Perhaps unsurprisingly, the staff were all too happy to take Yoshio’s money – even taking a moment to fan out the huge stack of bills and salivate over it – and quickly stuffed two huge bags full of scratch-off tickets for Yoshio to take back to RocketNews home base. The exchange was a spectacle, to say the least, and ended up attracting a bunch of incredulous onlookers and even a news crew, all of whom looked at Yoshio like he’d gone off his meds.
The thinking (what little of it took place, anyway) was that buying in bulk would maximize our chances of a big jackpot, while, even with the worst of luck, the all-but-guaranteed smaller payouts – a few dollars here, a hundred there – would hopefully let us break even.
Back at headquarters, Yoshio and team broke out calculators and checked out the stats provided by the National Lottery to roughly calculate our odds. In all, the Lottery was offering a national total of:
25 Rank-1 cards with a jackpot of 1 million yen. Looking at stats provided by the National Lottery, Yoshio calculated we’d have a 1 in 20 chance at scratching off a winner here.
50 Rank-2 cards with a jackpot of 100,000 yen. We calculated a 1 in 10 chance of one of these being somewhere in our ridiculous pile.
100 Rank-3 cards with a jackpot of 50,000 yen (US$500). We figured we had a 1 in 5 chance of having one of these.
With the number of cards issued for lower ranks jumping much higher, we figured we were almost guaranteed to have:
About 28 Rank-4 cards worth 1,000 yen each.
500 Rank-5 cards worth 200 yen each.
And, probably about 25 special Christmas Jackpot cards worth 10,000 yen each.
At this point, Yoshio and crew were starting to feel pretty confident (and a lot less stupid about this harebrained scheme). After all, those seem like pretty good odds at snagging a big winner and, even with the worst possible luck, the statistics bore out that we’d at least recoup about 378,000 yen (US$ 3,500) of our initial 1 million investment. Well, technically, in terms of probability, there was a non-zero chance of every single one of the 5,000 cards being goose egg losers worth less than the paper they were printed on, but no one had the heart to tell old Yoshio that.
So, how’d this dumb experiment actually pan out? Well, fast forward through five whole friggin’ days of scratching off lotto tickets, and…
We wound up with 24 Christmas Jackpot winners for a 240,000 yen total.
486 Rank-5 200 yen cards (14 fewer than we anticipated) for 97,200 yen.

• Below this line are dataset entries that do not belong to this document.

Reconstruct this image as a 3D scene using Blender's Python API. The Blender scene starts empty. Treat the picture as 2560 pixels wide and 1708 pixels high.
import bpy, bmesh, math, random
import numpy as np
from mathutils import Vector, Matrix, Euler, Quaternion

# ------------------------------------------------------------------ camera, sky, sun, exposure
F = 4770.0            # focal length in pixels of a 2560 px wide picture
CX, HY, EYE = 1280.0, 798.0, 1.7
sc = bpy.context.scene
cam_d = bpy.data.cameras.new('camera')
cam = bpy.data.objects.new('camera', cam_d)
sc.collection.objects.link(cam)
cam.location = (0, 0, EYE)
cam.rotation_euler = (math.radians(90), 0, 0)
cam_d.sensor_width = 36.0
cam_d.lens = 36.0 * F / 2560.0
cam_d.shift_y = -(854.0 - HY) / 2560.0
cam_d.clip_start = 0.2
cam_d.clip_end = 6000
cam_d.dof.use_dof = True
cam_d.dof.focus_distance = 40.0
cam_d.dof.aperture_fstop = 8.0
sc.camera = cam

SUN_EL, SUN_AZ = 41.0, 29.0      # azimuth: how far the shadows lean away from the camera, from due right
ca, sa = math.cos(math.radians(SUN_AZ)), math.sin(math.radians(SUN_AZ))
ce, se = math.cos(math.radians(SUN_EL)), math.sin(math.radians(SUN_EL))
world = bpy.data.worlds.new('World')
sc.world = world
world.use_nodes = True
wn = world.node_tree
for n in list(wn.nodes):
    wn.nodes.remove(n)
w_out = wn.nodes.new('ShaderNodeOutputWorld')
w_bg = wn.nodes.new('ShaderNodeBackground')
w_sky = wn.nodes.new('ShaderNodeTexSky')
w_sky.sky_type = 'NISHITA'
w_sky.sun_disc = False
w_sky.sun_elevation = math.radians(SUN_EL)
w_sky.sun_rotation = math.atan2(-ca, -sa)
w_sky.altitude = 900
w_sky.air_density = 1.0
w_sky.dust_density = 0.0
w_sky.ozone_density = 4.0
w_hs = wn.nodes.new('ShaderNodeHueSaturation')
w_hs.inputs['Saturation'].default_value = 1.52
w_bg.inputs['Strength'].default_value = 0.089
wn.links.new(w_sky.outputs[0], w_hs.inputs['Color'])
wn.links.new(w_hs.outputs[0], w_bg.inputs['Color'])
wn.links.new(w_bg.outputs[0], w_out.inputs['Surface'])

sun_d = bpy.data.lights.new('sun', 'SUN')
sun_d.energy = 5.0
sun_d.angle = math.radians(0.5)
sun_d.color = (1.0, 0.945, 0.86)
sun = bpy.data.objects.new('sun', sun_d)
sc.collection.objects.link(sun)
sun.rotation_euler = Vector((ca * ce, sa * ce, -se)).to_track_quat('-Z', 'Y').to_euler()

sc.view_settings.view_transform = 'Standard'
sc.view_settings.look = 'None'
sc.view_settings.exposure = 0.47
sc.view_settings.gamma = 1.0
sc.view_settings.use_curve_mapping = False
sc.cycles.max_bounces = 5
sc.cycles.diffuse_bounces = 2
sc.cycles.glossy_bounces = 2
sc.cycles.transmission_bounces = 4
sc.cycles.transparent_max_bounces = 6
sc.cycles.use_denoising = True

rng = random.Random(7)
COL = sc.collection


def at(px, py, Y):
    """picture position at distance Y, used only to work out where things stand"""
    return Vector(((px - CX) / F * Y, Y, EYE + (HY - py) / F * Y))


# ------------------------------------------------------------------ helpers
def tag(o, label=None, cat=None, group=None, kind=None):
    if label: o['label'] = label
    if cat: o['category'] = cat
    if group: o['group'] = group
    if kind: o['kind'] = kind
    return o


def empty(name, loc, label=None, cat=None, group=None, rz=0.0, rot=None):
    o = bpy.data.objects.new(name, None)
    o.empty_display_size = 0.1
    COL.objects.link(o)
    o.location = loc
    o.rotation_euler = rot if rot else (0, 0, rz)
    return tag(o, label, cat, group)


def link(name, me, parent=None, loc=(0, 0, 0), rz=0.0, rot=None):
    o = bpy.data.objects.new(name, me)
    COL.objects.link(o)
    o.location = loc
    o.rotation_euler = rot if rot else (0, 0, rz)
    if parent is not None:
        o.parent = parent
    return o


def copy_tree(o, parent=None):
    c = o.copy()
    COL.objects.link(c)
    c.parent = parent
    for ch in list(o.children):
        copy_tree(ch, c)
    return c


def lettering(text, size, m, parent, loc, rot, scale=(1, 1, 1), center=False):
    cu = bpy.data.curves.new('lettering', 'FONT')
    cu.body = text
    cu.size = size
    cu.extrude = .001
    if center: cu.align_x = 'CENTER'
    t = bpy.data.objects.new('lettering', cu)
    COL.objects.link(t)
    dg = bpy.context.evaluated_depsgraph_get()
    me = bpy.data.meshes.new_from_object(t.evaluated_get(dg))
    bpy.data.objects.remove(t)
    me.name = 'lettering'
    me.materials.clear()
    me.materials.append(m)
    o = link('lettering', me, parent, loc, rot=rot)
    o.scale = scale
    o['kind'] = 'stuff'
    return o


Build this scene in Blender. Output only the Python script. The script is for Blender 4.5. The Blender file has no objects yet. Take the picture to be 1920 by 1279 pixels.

28 Rank-4 1,000 yen cards worth a total 28,000 yen. Exactly as we calculated! Are we wizards, or what?
Even without a big winner, we’d made back 365,200 yen of our initial cost – a 36% return. Not exactly a wise investment, but certainly we had at least a couple of those big-sum jackpots on our hands, right?
If nothing else we can press these scratch-off shavings into a big diamond or something
Yeah, about that…
Drumroll…
Nada. Not even a one.
At the end of this grand, stupid experiment, we were still 634,800 yen in the hole.
At least Yoshio’s wife managed to put a positive spin on it, proclaiming to a dejected Yoshio: “You won 3,500 bucks! What are you gonna buy with it?!”
We suppose it’s good to have a glass-half-full kind of attitude at times like this.